Date: Thu, 19 Mar 1998 15:09:06 +0000
From: Victoria Neufeldt vneufeldt[AT SYMBOL GOES HERE]M-W.COM
Subject: Re: arbitrariness of derivational morphology

On Wed, 18 Mar 1998 17:17:26 EST Ron Butters wrote:

"Why can't CONTEMPT be made into a verb in English?" asked my Turkish
"And why can't DESPISE be made into a noun?" English is so very flexible when
it comes to interchanging categories--with and without derivational
morphology--one wonders why we can't say, "*David feels the sailor's
despise/despisation for him" or "*Giovanni contempts/contemptates Jacques."

Any answers--other than the usual language-is-arbitrary response?

As far as "contempt" is concerned, it is surely just accidental that
it has not yet become "verbed." There seems to be nothing about this
particular word that would impede a functional shift, and perhaps a
shift has already taken place somewhere, sometime, as "spontaneous
generation" that has simply not been recorded. But I would be very
surprised to hear of "despise" being used as a noun, even in rapid,
unthinking speech. The second syllable of this word looks and sounds
like an "-ise" suffix, and because the "-ize/-ise" suffix is so
productive and so strongly verbal, the native speaker looking for a
noun would automatically add some kind of suffix, if only an "-ing"
ending. (I wonder if there are any nouns ending in the suffix
"-ize"; i.e. the suffix, as distinct from the simple spelling, as in

So I'd say there are no constraints against "contempt" becoming a
verb, but there is one against "despise" becoming a noun.

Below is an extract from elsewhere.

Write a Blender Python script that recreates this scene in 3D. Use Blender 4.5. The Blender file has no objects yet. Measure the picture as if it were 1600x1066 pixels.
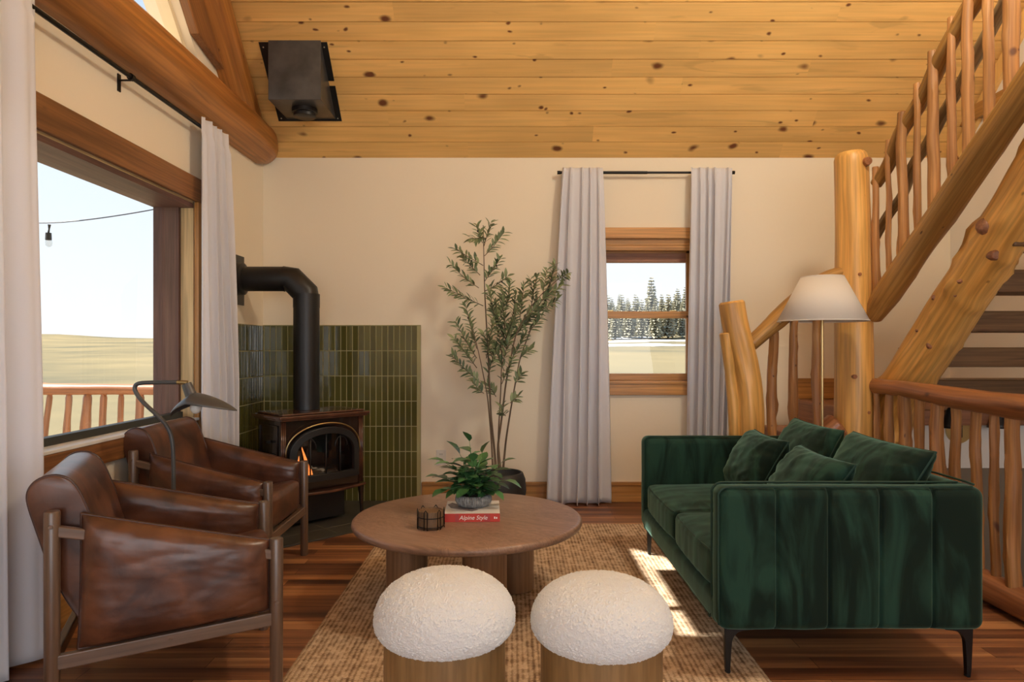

That "to contempt" does not yet exist, in spite of lack of
grammatical constraints may just be because of the existence of a
very common verb that fills the bill, namely, "despise." We are all
rather linguistically lazy, aren't we? (aside from any feelings for
or against a particular usage) and will normally go with the flow unless
we are spurred on to do something new.